_Data excerpt_.
Start
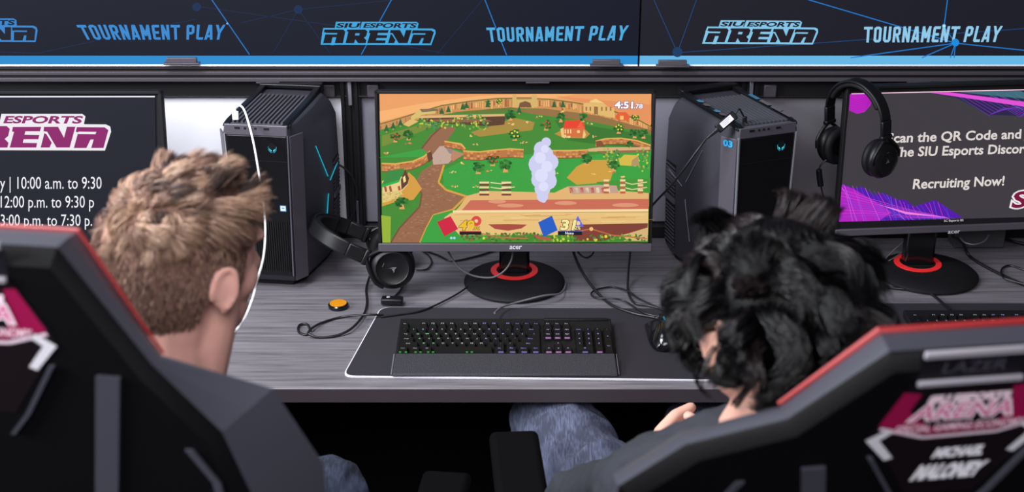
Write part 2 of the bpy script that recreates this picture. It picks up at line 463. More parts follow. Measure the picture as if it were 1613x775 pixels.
# ------------------------------------------------------------------ banner signs
def tcol(a, b, k): return tuple(x + (y - x) * k for x, y in zip(a, b))
def logo(P, dst, oc, fc, gap=None):
    """block lettered club logo; dst = px of its lower left, lower right, upper right, upper left"""
    old = P.T
    P.T = hmap(homog([(40, 405), (1450, 412), (1505, 205), (75, 195)], dst))
    P.poly([(40, 407), (62, 265), (60, 262), (78, 193), (225, 195), (240, 115), (1262, 120), (1288, 140), (1275, 203), (1462, 205), (1498, 222), (1505, 262), (1452, 413)], oc)
    P.poly([(556, 112), (572, 112), (552, 196), (540, 196)], gap or fc)
    P.layer()
    A = [(92, 213), (335, 215), (360, 240), (328, 388), (222, 388), (243, 312), (195, 312), (177, 388), (72, 388), (108, 250), (84, 248)]
    L = [A,
         [(383, 215), (615, 215), (642, 238), (628, 295), (598, 318), (630, 350), (620, 388), (525, 388), (488, 338), (470, 388), (362, 388), (398, 240), (380, 240)],
         [(668, 222), (912, 222), (900, 258), (775, 258), (768, 285), (895, 288), (886, 322), (760, 322), (752, 350), (875, 352), (868, 388), (640, 388), (678, 262), (660, 260)],
         [(935, 222), (1055, 222), (1105, 310), (1130, 222), (1203, 222), (1153, 388), (1040, 388), (962, 262), (930, 258)],
         [(938, 272), (956, 282), (1000, 350), (982, 388), (905, 388)],
         [(1215, 225), (1450, 228), (1482, 250), (1440, 392), (1335, 392), (1357, 325), (1330, 325), (1295, 392), (1188, 392), (1225, 268), (1205, 262)]]
    for q in L: P.poly(q, fc, False)
    P.layer()
    for q in ([(105, 256), (257, 258), (250, 276), (100, 274)], [(490, 260), (545, 262), (536, 290), (484, 288)], [(1228, 262), (1380, 264), (1372, 282), (1222, 280)],
              [(177, 388), (222, 388), (216, 412), (170, 412)], [(1295, 392), (1335, 392), (1328, 412), (1288, 412)]):
        P.poly(q, oc, False)
    P.text('SIU', (248, 189), (520, 190), (545, 136), (268, 135), fc, 0.035)
    P.text('ESPORTS', (592, 190), (1245, 195), (1268, 140), (615, 137), fc, 0.035)
    P.T = old

YB = 2.896
def banner(label, x0, x1, bg, stripe, u0, u1):
    t = thing('banner_sign', label, 'sign', ((x0 + x1) / 2, YB, 1.152))
    b = MB(); b.span((x0, YB, 1.152), (x1, YB + 0.012, 1.80)); b.build('backing', M_MATTE, t, bevel=0.001)
    b = MB(); b.span((x0, YB - 0.003, 1.1515), (x1, YB + 0.002, 1.1545)); b.build('lower_trim', M_WHITE, t)
    P = Paint(plane_map((0, YB - 0.0008, 1.2), (0, -1, 0)))
    W = lambda x, z: (806.5 + x / (YB * CS - (z - ZC) * SN) * FPX, None)
    # background and lower stripe in true metres, the drawing by photo pixel
    Q = Paint(lambda x, z, e: (x, YB - 0.0004 - e, z))
    Q.rect(x0, 1.154, x1, 1.80, bg); Q.rect(x0, 1.1545, x1, 1.1735, stripe)
    return t, P, Q
BLU = (34, 128, 214)
t, P, Q = banner('long dark left banner with blue network lines and tournament lettering', -1.9, 0.268, (12, 18, 36), (42, 150, 224), 0, 1008)
dim = (18, 44, 82)
for seg in ([(60, 84), (310, 30)], [(310, 10), (560, 45)], [(470, 15), (430, 84)], [(470, 15), (380, 36)], [(760, 0), (688, 86)], [(620, 0), (470, 15)], [(470, 15), (520, 84)], [(565, 60), (700, 84)], [(0, 82), (60, 84)], [(-200, 30), (0, 82)]):
    P.line(seg, 1.0, dim, False)
P.circ(470, 15, 7, (14, 42, 86)); P.circ(310, 11, 7, (14, 42, 86))
for seg in ([(327, -10), (393, 86)], [(622, -10), (569, 86)], [(760, -10), (798, 87)]): P.line(seg, 1.5, BLU)
P.circ(358, 37, 1.6, (120, 200, 255))
sign_text(P, 'TOURNAMENT PLAY', (133.5, 62.5), (349.5, 62.5), (354.5, 39), (120.5, 39), (62, 148, 224))
sign_text(P, 'TOURNAMENT PLAY', (770, 66), (983.5, 63.5), (990, 40), (766.5, 43.4), (86, 182, 238))
logo(P, [(505, 70.3), (679, 71), (686.5, 45), (509, 44.3)], (66, 176, 236), (12, 10, 20))
logo(P, [(-122, 65), (56, 66), (58, 40.5), (-135, 39.5)], (58, 142, 218), (13, 18, 34))
Q.build('panel_print', SIGN, t); P.build('lettering', SIGN, t)
t, P, Q = banner('long dark right banner with blue nodes and bright tournament lettering', 0.272, 2.2, (27, 27, 39), (108, 196, 246), 1010, 1613)  # paler ground, stripe and lettering have the reflection painted in
for seg in ([(1067, 83), (1613, 45)], [(1067, 83), (1030, 0)], [(1067, 83), (1097, 0)]): P.line(seg, 1.2, (22, 74, 128), False)
P.circ(1067, 82, 8, (22, 62, 104))
for seg in ([(1250, -10), (1275, 0), (1505, 68)], [(1505, 68), (1340, 91)], [(1505, 68), (1640, 82)], [(1505, 68), (1452, 91)], [(1505, 68), (1497, 91)], [(1505, 68), (1503, 91)], [(1487, 42), (1493, -4)], [(1487, 42), (1505, 68)]):
    P.line(seg, 1.6, BLU)
sign_text(P, 'TOURNAMENT PLAY', (1360.6, 67), (1572, 66), (1579, 41), (1362, 42), (156, 216, 250))
P.circ(1505, 67, 6, (22, 150, 236)); P.circ(1487, 41, 3, (130, 225, 255)); P.circ(1487, 41, 1.4, (240, 252, 255))
logo(P, [(1106, 68.5), (1280, 70), (1289.5, 43.5), (1114, 42)], (140, 212, 248), (30, 25, 36))
Q.build('panel_print', SIGN, t); P.build('lettering', SIGN, t)
for nm, u0, u1, v in (('dark metal clip gripping the lower edge of the left banner above the left tower', 262, 310, 96), ('dark metal clip at the right end of the left banner', 933, 977, 99), ('dark metal clip at the left end of the right banner', 1037, 1082, 100)):
    a, c = at_y(u0, v, 2.888), at_y(u1, v, 2.888)
    t = thing('banner_clip', nm, 'clip', ((a[0] + c[0]) / 2, 2.89, a[2]), 'banner clips on the frame')
    b = MB(); b.span((a[0], 2.886, a[2] - 0.004), (c[0], 2.895, a[2] + 0.007)); b.build('jaw', M_BEZEL, t, bevel=0.0015)
    b = MB(); b.span((a[0] - 0.005, 2.880, a[2] - 0.007), (c[0] + 0.006, 2.90, a[2] - 0.003)); b.build('foot', M_ALU, t, bevel=0.001)

# ------------------------------------------------------------------ monitors
def monitor(label, base, cen, size, yaw, tilt, bar, neck_x=None, ring=(205, 38, 40), side=0.006):
    """cen = centre of the front face, size = outer width/height, bar = lower bezel height"""
    t = thing('monitor', label, 'monitor', (base[0], base[1], 0.74), 'black monitors on the desk')
    M = Euler((-tilt, 0, yaw)).to_matrix()
    ux, fw, up = M @ Vector((1, 0, 0)), M @ Vector((0, 1, 0)), M @ Vector((0, 0, 1))
    C = Vector(cen); W, H = size
    pt = lambda x, y, d=0: C + ux * x + up * y + fw * d
    b = MB()
    b.box(pt(0, 0, 0.012), (W, 0.020, H), M, 0)
    b.box(pt(0, 0.01, 0.034), (W * 0.62, 0.03, H * 0.62), M, 0)
    b.build('housing', M_MATTE, t, bevel=0.004)
    b = MB()
    for sx in (-1, 1): b.box(pt(sx * (W / 2 - side / 2), 0, 0.0), (side, 0.008, H), M)
    b.box(pt(0, H / 2 - side / 2, 0.0), (W, 0.008, side), M)
    b.build('bezel', M_MATTE, t, bevel=0.001)
    b = MB(); b.box(pt(0, -H / 2 + bar / 2, -0.001), (W, 0.011, bar), M); bz = b.build('lower_bezel', M_BEZEL, t, bevel=0.0015)
    # stand
    nx = base[0] if neck_x is None else neck_x
    b = MB(); R0 = 0.106
    b.lathe([(0.102, 0), (R0, 0.003), (R0, 0.006), (0.100, 0.011), (0.06, 0.015), (0.0005, 0.016)], (base[0], base[1], 0.7405), 64)
    b.build('base', M_MATTE, t, angle=40)
    ny = base[1] + 0.03
    b = MB(); n = 48
    for r0, r1 in ((0.038, 0.050),):
        rings = [[(nx + r * math.cos(2 * math.pi * k / n), ny + r * math.sin(2 * math.pi * k / n), z) for k in range(n)] for r, z in ((r0, 0.7565), (r1, 0.7555), (r1, 0.7575), (r0, 0.7585), (r0, 0.7565))]
        b.loft(rings, 0, False)
    b.build('accent_ring', mat('red_ring', ring, 0.4, emit=ring, es=0.25), t)
    b = MB(); b.span((nx - 0.032, ny - 0.012, 0.752), (nx + 0.032, ny + 0.020, C.z + 0.03)); b.build('neck', M_GLOSS, t, bevel=0.006)
    nrm = -fw
    return t, plane_map(C - fw * 0.0005, nrm), pt, bz, M

# central monitor with the game picture
tl = R(7.2)
c0 = at_y(811.5, 268, 2.62)
t, mp, pt, bz, M = monitor('central monitor showing a colourful green village game scene', (0.005, 2.68), (c0[0], 2.62, 1.0105), (0.552, 0.327), 0, tl, 0.017)
P = Paint(mp, 0.00004)
z5 = lambda x, y: (560 + x / 2.87, 130 + y / 2.87)
P.T = z5
GR, GR2, GRD = (68, 138, 48), (58, 160, 62), (44, 104, 44)
OR, PATH, PATHD, PATHL = (218, 160, 66), (150, 104, 74), (120, 78, 54), (178, 132, 98)
CLF, CLFD, CLFL = (186, 118, 66), (120, 70, 42), (228, 172, 104)
SC = [(108, 50), (1338, 50), (1322, 722), (122, 724)]
def rnd(a, b): return random.uniform(a, b)
P.poly(SC, (236, 160, 98))
P.poly([(109, 130), (300, 95), (560, 60), (800, 52), (1000, 52), (900, 70), (600, 85), (330, 120), (110, 178)], (246, 178, 112))
P.poly([(900, 60), (1337, 100), (1337, 190), (1100, 110)], (230, 146, 92))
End
Copy every line of the listing where the word "picture" appears.

_Final answer_.
Write part 2 of the bpy script that recreates this picture. It picks up at line 463. More parts follow. Measure the picture as if it were 1613x775 pixels.
# central monitor with the game picture